アレクサンダー・テクニークでは、自分の間違った使い方として「ブレーキをかけながらアクセルを踏む」というブレーキとアクセルの同時踏みを比喩として使います。つまり、このときのブレーキとアクセルは両方とも自分の間違った使い方であり、不必要な緊張が生じているため、両方とも抑制の対象になります。
このブレーキとアクセルの比喩が間違った解釈で使われることがあります。そのひとつが、「抑制するべき古い習慣がブレーキ。方向付けした新しい自分の良い使い方がアクセル。」という説明です。これは、自分の間違えた使い方がブレーキで、自分の良い使い方がアクセル、と言っているだけです。この表現では、ブレーキとアクセルの同時踏みは起こっていません。

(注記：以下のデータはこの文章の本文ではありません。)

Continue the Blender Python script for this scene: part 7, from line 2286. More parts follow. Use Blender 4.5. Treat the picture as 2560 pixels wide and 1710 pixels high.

ブレーキとアクセルの比喩が間違った解釈で使われることがもう一つあります。「頑張りすぎている筋肉がブレーキ。本来働くべき筋肉がアクセル」という説明です。ここには、ブレーキとアクセルの同時踏みが起こっているかどうかの説明はありません。働くべき筋肉が働いていないとき、代わりに頑張って働きすぎている筋肉がある、ということを説明しているだけです。もちろん、これも自分の間違った使い方のひとつです。しかし、これはアレクサンダー教師がブレーキとアクセルの比喩を使って伝えたいことではありません。